From the first line of the data below through the line holding "q = MB(); c = at(301, 790, YD);", output each line exactly and leave the pictures out.

───── PROVIDED DATA ─────

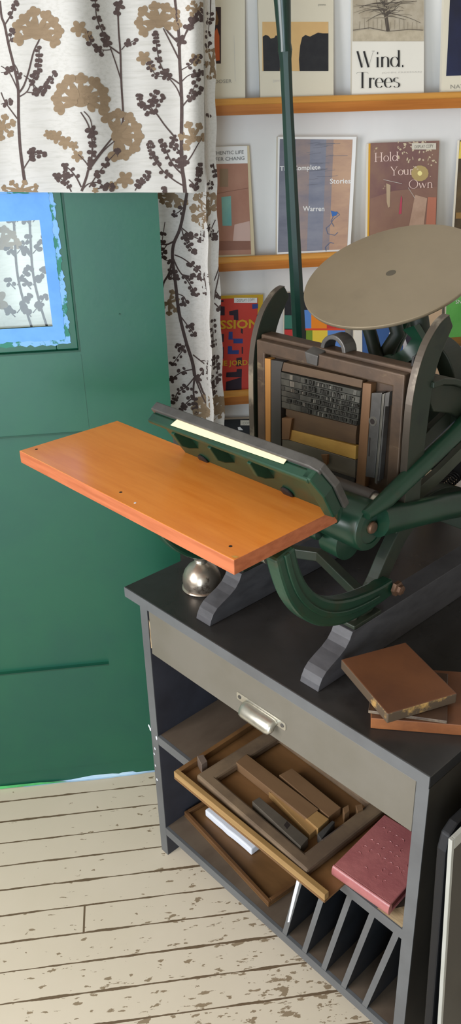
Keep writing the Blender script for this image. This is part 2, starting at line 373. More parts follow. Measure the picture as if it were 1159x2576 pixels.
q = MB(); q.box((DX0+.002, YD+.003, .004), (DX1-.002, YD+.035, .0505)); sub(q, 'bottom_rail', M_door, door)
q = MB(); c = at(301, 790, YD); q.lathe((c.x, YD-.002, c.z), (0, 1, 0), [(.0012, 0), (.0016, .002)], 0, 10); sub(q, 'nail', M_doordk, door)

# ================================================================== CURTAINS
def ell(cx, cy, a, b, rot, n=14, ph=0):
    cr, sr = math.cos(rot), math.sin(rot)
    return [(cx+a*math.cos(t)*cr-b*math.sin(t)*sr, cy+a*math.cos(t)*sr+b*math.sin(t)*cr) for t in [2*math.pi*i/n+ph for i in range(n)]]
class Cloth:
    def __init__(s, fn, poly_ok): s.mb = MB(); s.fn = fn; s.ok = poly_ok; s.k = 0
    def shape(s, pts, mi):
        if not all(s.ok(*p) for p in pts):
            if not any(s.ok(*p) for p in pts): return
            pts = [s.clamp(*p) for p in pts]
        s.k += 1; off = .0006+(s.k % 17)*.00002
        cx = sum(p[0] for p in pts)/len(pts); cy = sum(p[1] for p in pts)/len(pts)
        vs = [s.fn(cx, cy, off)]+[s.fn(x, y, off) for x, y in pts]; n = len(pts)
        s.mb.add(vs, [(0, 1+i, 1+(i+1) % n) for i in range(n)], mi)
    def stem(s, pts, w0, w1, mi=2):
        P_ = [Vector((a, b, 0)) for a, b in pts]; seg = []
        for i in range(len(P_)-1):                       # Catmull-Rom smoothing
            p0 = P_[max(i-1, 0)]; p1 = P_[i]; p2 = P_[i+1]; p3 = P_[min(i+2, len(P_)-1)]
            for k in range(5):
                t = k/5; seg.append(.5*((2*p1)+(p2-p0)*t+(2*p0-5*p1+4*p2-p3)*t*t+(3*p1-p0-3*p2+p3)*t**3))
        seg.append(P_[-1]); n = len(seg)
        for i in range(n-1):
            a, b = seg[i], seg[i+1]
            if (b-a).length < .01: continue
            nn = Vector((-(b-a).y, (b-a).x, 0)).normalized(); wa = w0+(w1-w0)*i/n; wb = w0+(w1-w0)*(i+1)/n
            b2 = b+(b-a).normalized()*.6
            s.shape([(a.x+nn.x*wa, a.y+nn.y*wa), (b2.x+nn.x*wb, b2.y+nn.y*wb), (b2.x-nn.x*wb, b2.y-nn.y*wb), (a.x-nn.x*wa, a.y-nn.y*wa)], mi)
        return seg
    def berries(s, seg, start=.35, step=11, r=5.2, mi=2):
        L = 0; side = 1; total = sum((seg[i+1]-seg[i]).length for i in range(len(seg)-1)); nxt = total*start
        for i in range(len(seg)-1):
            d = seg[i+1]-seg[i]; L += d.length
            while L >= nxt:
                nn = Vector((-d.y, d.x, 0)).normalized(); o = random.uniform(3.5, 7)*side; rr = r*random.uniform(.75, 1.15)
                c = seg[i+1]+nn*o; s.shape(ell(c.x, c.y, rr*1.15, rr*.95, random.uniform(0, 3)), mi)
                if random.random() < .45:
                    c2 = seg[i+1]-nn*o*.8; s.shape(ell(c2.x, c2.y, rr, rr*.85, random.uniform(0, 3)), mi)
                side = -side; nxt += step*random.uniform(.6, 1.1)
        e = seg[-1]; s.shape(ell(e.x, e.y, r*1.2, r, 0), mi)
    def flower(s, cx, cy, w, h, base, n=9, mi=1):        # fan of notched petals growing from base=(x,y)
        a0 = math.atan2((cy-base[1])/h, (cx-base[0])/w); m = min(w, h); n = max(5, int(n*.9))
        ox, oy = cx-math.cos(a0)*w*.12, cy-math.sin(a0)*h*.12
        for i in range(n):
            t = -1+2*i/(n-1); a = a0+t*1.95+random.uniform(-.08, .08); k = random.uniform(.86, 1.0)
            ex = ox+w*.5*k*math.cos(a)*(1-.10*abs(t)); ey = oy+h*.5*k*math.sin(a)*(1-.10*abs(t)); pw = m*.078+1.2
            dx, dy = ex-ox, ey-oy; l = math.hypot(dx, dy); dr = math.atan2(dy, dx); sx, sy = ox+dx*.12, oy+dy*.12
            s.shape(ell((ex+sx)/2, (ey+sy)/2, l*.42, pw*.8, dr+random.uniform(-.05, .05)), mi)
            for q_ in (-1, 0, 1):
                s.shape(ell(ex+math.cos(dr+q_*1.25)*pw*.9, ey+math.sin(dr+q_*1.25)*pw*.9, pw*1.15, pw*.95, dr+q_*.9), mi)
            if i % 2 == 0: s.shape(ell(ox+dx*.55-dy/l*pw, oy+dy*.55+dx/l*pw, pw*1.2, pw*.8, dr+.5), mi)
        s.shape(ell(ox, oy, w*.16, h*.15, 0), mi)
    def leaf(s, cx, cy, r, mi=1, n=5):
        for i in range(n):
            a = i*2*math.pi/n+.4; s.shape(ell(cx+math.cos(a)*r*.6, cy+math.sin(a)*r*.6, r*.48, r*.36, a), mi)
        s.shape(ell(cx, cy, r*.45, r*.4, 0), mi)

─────

(RESPONSE):
Keep writing the Blender script for this image. This is part 2, starting at line 373. More parts follow. Measure the picture as if it were 1159x2576 pixels.
q = MB(); q.box((DX0+.002, YD+.003, .004), (DX1-.002, YD+.035, .0505)); sub(q, 'bottom_rail', M_door, door)
q = MB(); c = at(301, 790, YD); q.lathe((c.x, YD-.002, c.z), (0, 1, 0), [(.0012, 0), (.0016, .002)], 0, 10); sub(q, 'nail', M_doordk, door)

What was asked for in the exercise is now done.